Dans ces conditions, la société Clardie France ne pouvait pas s'emparer de l'absence de réponse à la proposition de modification géographique du secteur de Mme Piauley pour invoquer un motif quelconque, de surcroît qualifié de faute grave, de licenciement de Mme Piauley.

Il résulte de l'ensemble des motifs qui précèdent que le licenciement de Mme Piauley doit être déclaré dépourvu de cause réelle et sérieuse et le jugement réformé de ce chef.

Compte tenu de la faible ancienneté de Mme Piauley, du nombre de salariés dans l'entreprise, de la situation personnelle de Mme Piauley après son licenciement, il y a lieu de lui allouer la somme de 30 000 F de dommages-intérêts.

Mme Piauley qui a été licenciée au delà de sa deuxième année de présence dans l'entreprise a droit, conformément à l'accord national interprofessionnel du 3 octobre 1975, à un préavis d'une durée égale à trois mois soit une indemnité compensatrice de préavis de 16 522,09 F outre les congés payés s'y rapportant soit une indemnité compensatrice de congés payés sur préavis de 1 652,20 F.

Mise à pied dès le 10 avril 1998, Mme Piauley est également fondée à obtenir le paiement des salaires pendant toute la période du 10 avril 1998 au 25 mai 1998. Elle a droit également aux salaires portant sur la période du 1er janvier 1998 au 9 avril 1998 dont l'employeur ne justifie pas le paiement alors que la preuve du paiement lui incombe. Calculé sur la base du salaire minimum conventionnel, le rappel de salaire pour l'ensemble de la période du 1er janvier 1998 au 25 mai 1998 s'élève à la somme de 26 618,09 F outre les congés payés s'y rapportant soit une indemnité de congés payés sur rappel de salaires de 2 661,80 F.

Sur l'indemnité de clientèle et sur les commissions:

Les parties étant en désaccord en fait et les documents produits par chacune d'elles ne permettant pas de trancher le litige sur ces demandes, il y a lieu d'ordonner une expertise comme dit au dispositif, de surseoir à statuer sur les autres demandes (congés payés sur commissions, délivrance des documents légaux et indemnité de l'article 700 du nouveau Code de procédure civile) et de réserver les dépens.

Par ces motifs: LA COUR, Reçoit Mme Piauley en son appel. Le dit mal fondé sur la régularité de la procédure, confirme le jugement de ce chef, Le dit fondé sur la cause du licenciement, les indemnités de rupture et le rappel de salaire. Réforme le jugement sur ces chefs de demande.

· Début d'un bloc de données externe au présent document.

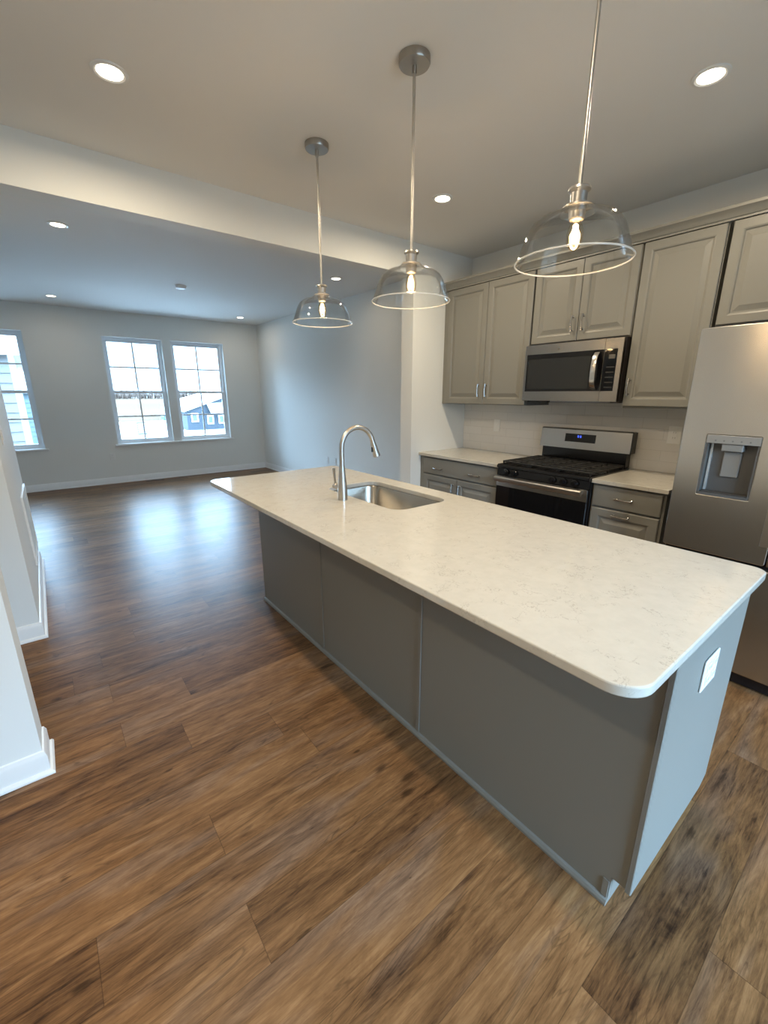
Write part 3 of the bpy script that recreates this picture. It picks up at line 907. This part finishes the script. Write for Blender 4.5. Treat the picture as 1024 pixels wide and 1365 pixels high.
# ------------------------------------------------------------------ refrigerator
fx, fy0, fy1, fz1, zs = 2.590, -0.111, 0.803, 1.772, 0.672
t = thing('refrigerator', (3.05, 0.345, 0), 'tall stainless french-door refrigerator right of the base cabinets', 'refrigerator')
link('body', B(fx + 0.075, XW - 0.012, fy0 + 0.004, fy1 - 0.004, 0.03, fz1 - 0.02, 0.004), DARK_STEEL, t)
link('toe_grille', B(fx + 0.04, fx + 0.074, fy0 + 0.01, fy1 - 0.01, 0.012, 0.072), BLACK, t)
for yy in (fy0 + 0.06, fy1 - 0.06):
    for xx in (fx + 0.12, XW - 0.08):
        link('foot', lathe(bmesh.new(), [(0.02, 0.0005), (0.02, 0.029)], (xx, yy, 0), 12), BLACK, t)
ys = 0.3655
# left door with an opening for the dispenser
dy0, dy1, dz0, dz1 = 0.482, 0.694, 0.972, 1.272
def door_with_hole():
    bm = bmesh.new()
    out = rrect(ys + 0.002, fy1, zs, fz1, 0.012, 4)
    hole = rrect(dy0, dy1, dz0, dz1, 0.004, 2)
    b2 = slab_with_hole(out, hole, 0, 0.070, bev=0.004)
    for v in b2.verts:
        y, z, d = v.co.x, v.co.y, v.co.z
        v.co = Vector((fx + 0.07 - d, y, z))
    return b2
ld = link('left_door', door_with_hole(), STEEL, t, angle=20)
bm = bmesh.new()
box(bm, fx + 0.058, fx + 0.0695, dy0 + 0.0005, dy1 - 0.0005, dz0 + 0.0005, dz1 - 0.0005)
box(bm, fx + 0.004, fx + 0.058, dy0 + 0.0005, dy0 + 0.008, dz0 + 0.0005, dz1 - 0.0005)
box(bm, fx + 0.004, fx + 0.058, dy1 - 0.008, dy1 - 0.0005, dz0 + 0.0005, dz1 - 0.0005)
box(bm, fx + 0.002, fx + 0.058, dy0 + 0.008, dy1 - 0.008, dz0 + 0.0005, dz0 + 0.012)
dn = link('dispenser_niche', bm, DISP_GREY, ld, smooth=False)
link('dispenser_fascia', B(fx - 0.001, fx + 0.05, dy0 + 0.0005, dy1 - 0.0005, 1.232, dz1 - 0.0005, 0.001), DISP_LIGHT, ld)
link('spout_block', B(fx + 0.008, fx + 0.056, 0.545, 0.630, 1.196, 1.2315, 0.003), DISP_LIGHT, ld)
pad = link('dispenser_paddle', B(fx + 0.044, fx + 0.0575, 0.552, 0.624, 1.066, 1.192, 0.004), DISP_LIGHT, ld)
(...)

Statuant à nouveau, Dit le licenciement dépourvu de cause réelle et sérieuse, Condamne la SARL Clardie France à payer à Mme Piauley les sommes de: 30 000 F (soit 4 573,47 euros) de dommages-intérêts, 16 522,09 F (soit 2 518,78 euros) au titre de l'indemnité compensatrice de préavis, 1 652,20 F (soit 251,88 euros) au titre de l'indemnité compensatrice de congés payés sur préavis, 26 618,09 F (soit 4 057,90 euros) au titre du rappel de salaires pour la période du 1er janvier 1998 au 25 mai 1998, 2 661,80 F (soit 405,79 euros) au titre de l'indemnité de congés payés sur rappel de salaires. Sursoit à statuer sur les autres demandes de Mme Piauley et avant dire droit ordonne une expertise, confiée à: Monsieur Michel Viguie, 54 Bld Mistral 11100 Narbonne (Tél. 04.68.90.32.32) qui devra déposer son rapport avant le 30 novembre 2001 avec la mission de: - entendre les parties ainsi que tout sachant le cas échéant et se faire remettre tous documents utiles. - dire au vu des pièces ainsi produites si Mme Piauley a apporté, créé ou développé, en nombre ou en valeur une clientèle pendant toute la période au cours de laquelle elle a travaillé pour le compte de la société Clardie France et dans l'affirmative indiquer les éléments de comparaison et d'évaluation. - déterminer le montant des commissions perçues en brut par Mme Piauley au cours de chacune des deux dernières années et versées par la société Clardie France. - déterminer pour la période 1995-1998 en fonction des commandes fermes passées directement ou indirectement par l'intermédiaire de Mme Piauley, acceptées par la société et payées par les clients, le montant brut des commissions restant dues à Mme Piauley, calculées sur la base hors taxe des factures émises par la société Clardie France. - répondre aux dires des parties, notamment à ceux qui seraient déposés par elles après l'envoi d'un prérapport. Dit que le montant de la consignation s'élève à la somme de 8 000 F et sera payé par la société Clardie France avant le 15 juin 2001. Désigne M. Le Conseiller Masia pour suivre et surveiller les opérations d'expertise.